Yes, you can often find The New Yorker in people’s bathrooms.
[Laughs] Yes, in the bathroom, at the foot of their bed, on the wall of the guest room. … It’s because The New Yorker cover is meant to capture the moment in time and not become obsolete the week after. It has a sense of stepping back a little bit from the daily grind.
But when you make a book, you really can pretty much build this out of paper, and an artist with a pen can really get his vision, or her vision, on paper. And if you work with paper and boards and binding, you can often get an object that’s pretty close to what you’ve visualized. Forty years later, I’m still thrilled and amazed when I get a new book out, and it looks very much like what I was hoping to get. The autonomy you can have as a self-publisher is addictive, this view of the media where you can get that close to your vision.
Do you feel like there’s a tension between the sophistication and urbanity you’re aiming for in a New Yorker cover and the young audience you aim for with TOON?
It’s actually very similar, in the sense that what’s great about The New Yorker as a forum, a place to publish, is that we have intelligent readers. There’s an assumption that you don’t have to spell everything out. That even if you don’t know, what you read is actually worth looking up. As opposed to being dumbed down because you’re fighting for a lowest common denominator reader. So we can do things, knowing that some readers will not get it right away and might have to make a bit of an effort to understand, to catch up with what we are saying. It’s a huge plus in this day and age to have this kind of platform that sells over a million copies [to] readers that will make the effort to keep up with the dialogue. And we want something like this, an effort to keep up with the dialogue, with … the TOON books. But with TOON, because we’re not mass market, because we are not doing hundreds of thousands of copies…
Not yet.
[laughs] Right, not yet.
But there is something that feels right to me in publishing something that nobody else would publish.
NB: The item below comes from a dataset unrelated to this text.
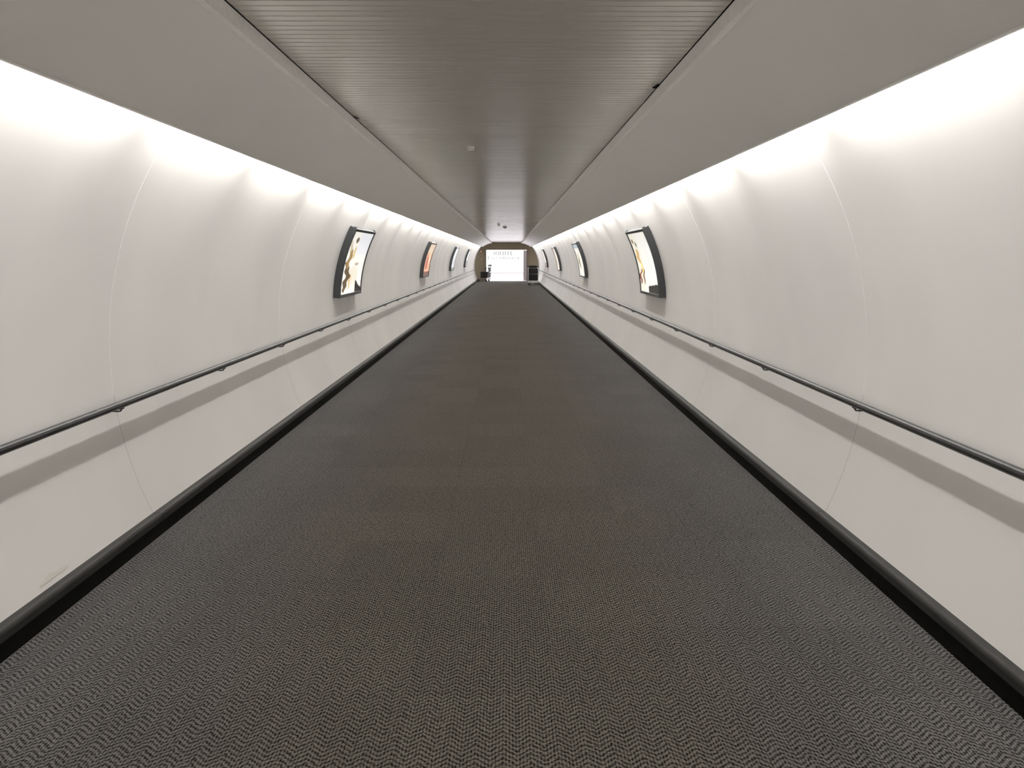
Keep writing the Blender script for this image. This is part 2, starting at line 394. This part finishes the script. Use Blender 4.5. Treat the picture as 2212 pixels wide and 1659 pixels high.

That’s what I did with RAW—not because there was a market for it, but quite the opposite, because no one else was publishing comics. And same thing with good comics for kids. At the cultural level, there’s still a lot of prejudice against cartoons. And it will take a lot of work to overcome.
Maybe you are an activist.
Well, I wouldn’t totally deny it, but it’s more in my actions than rhetoric—I just like making things, and hopefully the proof is in the pudding.